→ Written request: Omit all images. Write out the rest of the material exactly.

→ Dataset extract:
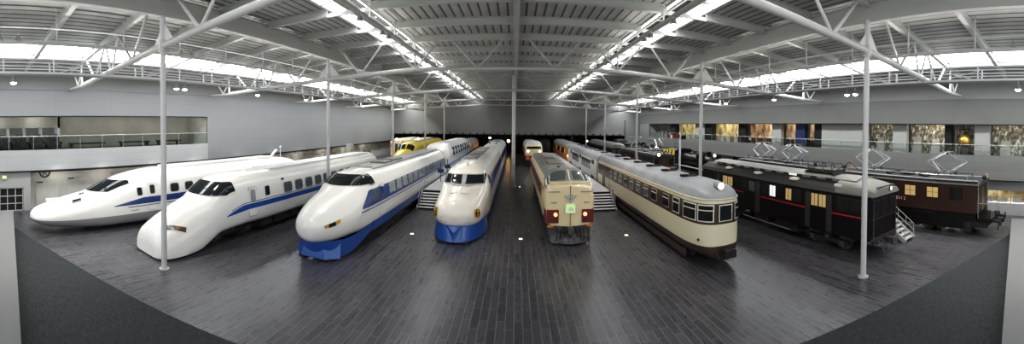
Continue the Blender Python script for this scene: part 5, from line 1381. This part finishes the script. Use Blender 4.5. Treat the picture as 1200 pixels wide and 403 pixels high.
for y, x in ((33.5, -7.5), (37.0, -7.5)):
    t = thing('platform_sign', 'slim post with small blue signs on the left platform, %s' % ('nearer one' if y < 35 else 'farther one'), 'sign', (x+.35, y, 1.25))
    MB().box(-.03, .03, -.03, .03, 0, 1.9, 'dark2').build('post', t); MB().box(-.3, .3, -.05, -.03, .9, 1.3, 'navy').build('sign_panel', t)
t = thing('stairs', 'white stairs with railings between the black railcar and the brown locomotive', 'stairs', (19.75, 9.7, 0))
for i in range(6):
    MB().box(-.6, .6, .28*i, .28*i+.3, .2*i+.14, .2*i+.2, 'steel_l').build('tread', t)
MB().box(-.6, .6, 1.68, 6, 0, 1.2, 'dark2').build('landing', t)
for s in (-1, 1):
    m = MB(); m.bar((s*.6, -.05, .05), (s*.6, 1.7, 1.25), .05, .25, 'steel_l'); m.build('stringer', t)
    m = MB()
    for dz in (.55, .95): m.tube((s*.6, 0, dz), (s*.6, 1.7, 1.2+dz), .02, 'steel_l', 6)
    for k in range(4): m.tube((s*.6, k*.56, k*.4), (s*.6, k*.56, k*.4+.95), .02, 'steel_l', 6)
    m.build('handrail', t)

# semaphore signal
t = thing('semaphore_signal', 'white lattice semaphore post with a red arm right of the silver-roofed railcar', 'signal', (13.75, 27.5, 0))
MB().box(-.9, .9, -.5, .5, 0, .5, 'stair_w').build('plinth', t)
MB().tube((0, 0, .5), (0, 0, 6.4), .09, 'steel_w', 10).build('post', t)
m = MB(); m.box(-1.15, -.1, -.12, -.08, 5.85, 6.15, 'red'); m.box(-1.0, -.8, -.13, -.12, 5.85, 6.15, 'frame_w'); m.build('signal_arm', t, label='red signal arm with a white band')
m = MB(); m.ball((.22, -.1, 5.95), .17, 'dark', 10); m.box(.1, .5, -.14, -.08, 5.75, 6.1, 'dark'); m.build('spectacle', t)
m = MB()
for s in (-1, 1): m.tube((-.25+.15*s, .2, .5), (-.25+.15*s, .15, 6.0), .018, 'dark2', 5)
for i in range(16): m.tube((-.4, .18, .8+i*.33), (-.1, .18, .8+i*.33), .013, 'dark2', 4)
m.build('ladder', t)
t = thing('display_plinth', 'long low white plinth edge beside the rounded railcar, below the semaphore', 'plinth', (13.0, 22, 0))
MB().box(-.12, .12, 0, 14, 0, .55, 'stair_w').build('edge', t)

# floor lights
for x, y, lb in ((-6.28, 21.0, 'tiny square lit floor light left of the round-nosed train'), (6.86, 21.0, 'tiny square lit floor light right of the cream express'), (.36, 21.1, 'tiny square lit floor light in the middle aisle'), (.5, 39.0, 'tiny floor light beside the middle column')):
    t = thing('floor_light', lb, 'light', (x, y, 0)); MB().box(-.13, .13, -.13, .13, 0, .02, 'metal').build('frame', t); MB().box(-.1, .1, -.1, .1, .02, .03, 'hlamp').build('lens', t)

# ------------------------------------------------------------------ light
w = bpy.data.worlds.new('world'); sc.world = w; w.use_nodes = True
w.node_tree.nodes['Background'].inputs[0].default_value = (.95, .97, 1, 1); w.node_tree.nodes['Background'].inputs[1].default_value = 1.15
def area(name, loc, sx, sy, power, col=(1, 1, 1), rot=(0, 0, 0)):
    l = bpy.data.lights.new(name, 'AREA'); l.shape = 'RECTANGLE'; l.size = sx; l.size_y = sy; l.energy = power; l.color = col
    o = bpy.data.objects.new(name, l); COL.objects.link(o); o.location = loc; o.rotation_euler = rot; return o
def spot(loc, power, col=(1, .93, .82), ang=100, rot=(0, 0, 0), r=.15):
    l = bpy.data.lights.new('spot_lamp', 'SPOT'); l.energy = power; l.spot_size = math.radians(ang); l.spot_blend = .8; l.color = col; l.shadow_soft_size = r
    o = bpy.data.objects.new('spot_lamp', l); COL.objects.link(o); o.location = loc; o.rotation_euler = rot; return o
for s in (-1, 1):
    for y in (2.5, 13, 27.6, 42.4): spot((s*17.0, y, 10.35), 1100, rot=(0, -s*math.radians(12), 0))
    for y in (16.9, 25.2, 40, 54.4): spot((s*6.7, y, 11.2), 1100)
# unseen fill strips added above the cable trays to brighten the ceiling
for s in (-1, 1):
    area('added_ceiling_fill', (s*16.8, 37.5, 10.98), .15, 76, 700, (1, .97, .92), (0, -s*math.radians(-125), 0))
    area('added_ceiling_fill', (s*7.0, 37.5, 11.98), .15, 76, 260, (1, .97, .92), (0, pi, 0))
def point(loc, power, col, r=.2):
    l = bpy.data.lights.new('room_lamp', 'POINT'); l.energy = power; l.color = col; l.shadow_soft_size = r
    o = bpy.data.objects.new('room_lamp', l); COL.objects.link(o); o.location = loc; return o
for y in (3, 6.5, 10.5, 14.5, 18.5, 22): point((WX-1.5, y, 7.3), 16, (1, .95, .86), .04)
for y in (3, 12, 22, 34, 44, 54): point((RX+1.2, y, 7.1), 45, (1, .9, .75))
for y in (8, 12, 17, 22, 28, 34, 40, 47, 54, 62): point((WX+.3, y, 2.7), 26, (1, .94, .84), .03)
sc.view_settings.view_transform = 'Standard'; sc.view_settings.look = 'None'
sc.view_settings.exposure = 0.38
sc.view_settings.use_curve_mapping = True
cm = sc.view_settings.curve_mapping; cv = cm.curves[3]
cv.points.new(.05, .032); cv.points.new(.3, .29); cv.points.new(.75, .76); cm.update()
sc.cycles.use_denoising = True
sc.cycles.max_bounces = 6; sc.cycles.diffuse_bounces = 4; sc.cycles.glossy_bounces = 3; sc.cycles.transparent_max_bounces = 12
sc.cycles.sample_clamp_indirect = 6; sc.cycles.caustics_reflective = False; sc.cycles.caustics_refractive = False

→ Result of this task:
Continue the Blender Python script for this scene: part 5, from line 1381. This part finishes the script. Use Blender 4.5. Treat the picture as 1200 pixels wide and 403 pixels high.
for y, x in ((33.5, -7.5), (37.0, -7.5)):
    t = thing('platform_sign', 'slim post with small blue signs on the left platform, %s' % ('nearer one' if y < 35 else 'farther one'), 'sign', (x+.35, y, 1.25))
    MB().box(-.03, .03, -.03, .03, 0, 1.9, 'dark2').build('post', t); MB().box(-.3, .3, -.05, -.03, .9, 1.3, 'navy').build('sign_panel', t)
t = thing('stairs', 'white stairs with railings between the black railcar and the brown locomotive', 'stairs', (19.75, 9.7, 0))
for i in range(6):
    MB().box(-.6, .6, .28*i, .28*i+.3, .2*i+.14, .2*i+.2, 'steel_l').build('tread', t)
MB().box(-.6, .6, 1.68, 6, 0, 1.2, 'dark2').build('landing', t)
for s in (-1, 1):
    m = MB(); m.bar((s*.6, -.05, .05), (s*.6, 1.7, 1.25), .05, .25, 'steel_l'); m.build('stringer', t)
    m = MB()
    for dz in (.55, .95): m.tube((s*.6, 0, dz), (s*.6, 1.7, 1.2+dz), .02, 'steel_l', 6)
    for k in range(4): m.tube((s*.6, k*.56, k*.4), (s*.6, k*.56, k*.4+.95), .02, 'steel_l', 6)
    m.build('handrail', t)

# semaphore signal
t = thing('semaphore_signal', 'white lattice semaphore post with a red arm right of the silver-roofed railcar', 'signal', (13.75, 27.5, 0))
MB().box(-.9, .9, -.5, .5, 0, .5, 'stair_w').build('plinth', t)
MB().tube((0, 0, .5), (0, 0, 6.4), .09, 'steel_w', 10).build('post', t)
m = MB(); m.box(-1.15, -.1, -.12, -.08, 5.85, 6.15, 'red'); m.box(-1.0, -.8, -.13, -.12, 5.85, 6.15, 'frame_w'); m.build('signal_arm', t, label='red signal arm with a white band')
m = MB(); m.ball((.22, -.1, 5.95), .17, 'dark', 10); m.box(.1, .5, -.14, -.08, 5.75, 6.1, 'dark'); m.build('spectacle', t)
m = MB()
for s in (-1, 1): m.tube((-.25+.15*s, .2, .5), (-.25+.15*s, .15, 6.0), .018, 'dark2', 5)
for i in range(16): m.tube((-.4, .18, .8+i*.33), (-.1, .18, .8+i*.33), .013, 'dark2', 4)
m.build('ladder', t)
t = thing('display_plinth', 'long low white plinth edge beside the rounded railcar, below the semaphore', 'plinth', (13.0, 22, 0))
MB().box(-.12, .12, 0, 14, 0, .55, 'stair_w').build('edge', t)

# floor lights
for x, y, lb in ((-6.28, 21.0, 'tiny square lit floor light left of the round-nosed train'), (6.86, 21.0, 'tiny square lit floor light right of the cream express'), (.36, 21.1, 'tiny square lit floor light in the middle aisle'), (.5, 39.0, 'tiny floor light beside the middle column')):
    t = thing('floor_light', lb, 'light', (x, y, 0)); MB().box(-.13, .13, -.13, .13, 0, .02, 'metal').build('frame', t); MB().box(-.1, .1, -.1, .1, .02, .03, 'hlamp').build('lens', t)

# ------------------------------------------------------------------ light
w = bpy.data.worlds.new('world'); sc.world = w; w.use_nodes = True
w.node_tree.nodes['Background'].inputs[0].default_value = (.95, .97, 1, 1); w.node_tree.nodes['Background'].inputs[1].default_value = 1.15
def area(name, loc, sx, sy, power, col=(1, 1, 1), rot=(0, 0, 0)):
    l = bpy.data.lights.new(name, 'AREA'); l.shape = 'RECTANGLE'; l.size = sx; l.size_y = sy; l.energy = power; l.color = col
    o = bpy.data.objects.new(name, l); COL.objects.link(o); o.location = loc; o.rotation_euler = rot; return o
def spot(loc, power, col=(1, .93, .82), ang=100, rot=(0, 0, 0), r=.15):
    l = bpy.data.lights.new('spot_lamp', 'SPOT'); l.energy = power; l.spot_size = math.radians(ang); l.spot_blend = .8; l.color = col; l.shadow_soft_size = r
    o = bpy.data.objects.new('spot_lamp', l); COL.objects.link(o); o.location = loc; o.rotation_euler = rot; return o
for s in (-1, 1):
    for y in (2.5, 13, 27.6, 42.4): spot((s*17.0, y, 10.35), 1100, rot=(0, -s*math.radians(12), 0))
    for y in (16.9, 25.2, 40, 54.4): spot((s*6.7, y, 11.2), 1100)
# unseen fill strips added above the cable trays to brighten the ceiling
for s in (-1, 1):
    area('added_ceiling_fill', (s*16.8, 37.5, 10.98), .15, 76, 700, (1, .97, .92), (0, -s*math.radians(-125), 0))
    area('added_ceiling_fill', (s*7.0, 37.5, 11.98), .15, 76, 260, (1, .97, .92), (0, pi, 0))
def point(loc, power, col, r=.2):
    l = bpy.data.lights.new('room_lamp', 'POINT'); l.energy = power; l.color = col; l.shadow_soft_size = r
    o = bpy.data.objects.new('room_lamp', l); COL.objects.link(o); o.location = loc; return o
for y in (3, 6.5, 10.5, 14.5, 18.5, 22): point((WX-1.5, y, 7.3), 16, (1, .95, .86), .04)
for y in (3, 12, 22, 34, 44, 54): point((RX+1.2, y, 7.1), 45, (1, .9, .75))
for y in (8, 12, 17, 22, 28, 34, 40, 47, 54, 62): point((WX+.3, y, 2.7), 26, (1, .94, .84), .03)
sc.view_settings.view_transform = 'Standard'; sc.view_settings.look = 'None'
sc.view_settings.exposure = 0.38
sc.view_settings.use_curve_mapping = True
cm = sc.view_settings.curve_mapping; cv = cm.curves[3]
cv.points.new(.05, .032); cv.points.new(.3, .29); cv.points.new(.75, .76); cm.update()
sc.cycles.use_denoising = True
sc.cycles.max_bounces = 6; sc.cycles.diffuse_bounces = 4; sc.cycles.glossy_bounces = 3; sc.cycles.transparent_max_bounces = 12
sc.cycles.sample_clamp_indirect = 6; sc.cycles.caustics_reflective = False; sc.cycles.caustics_refractive = False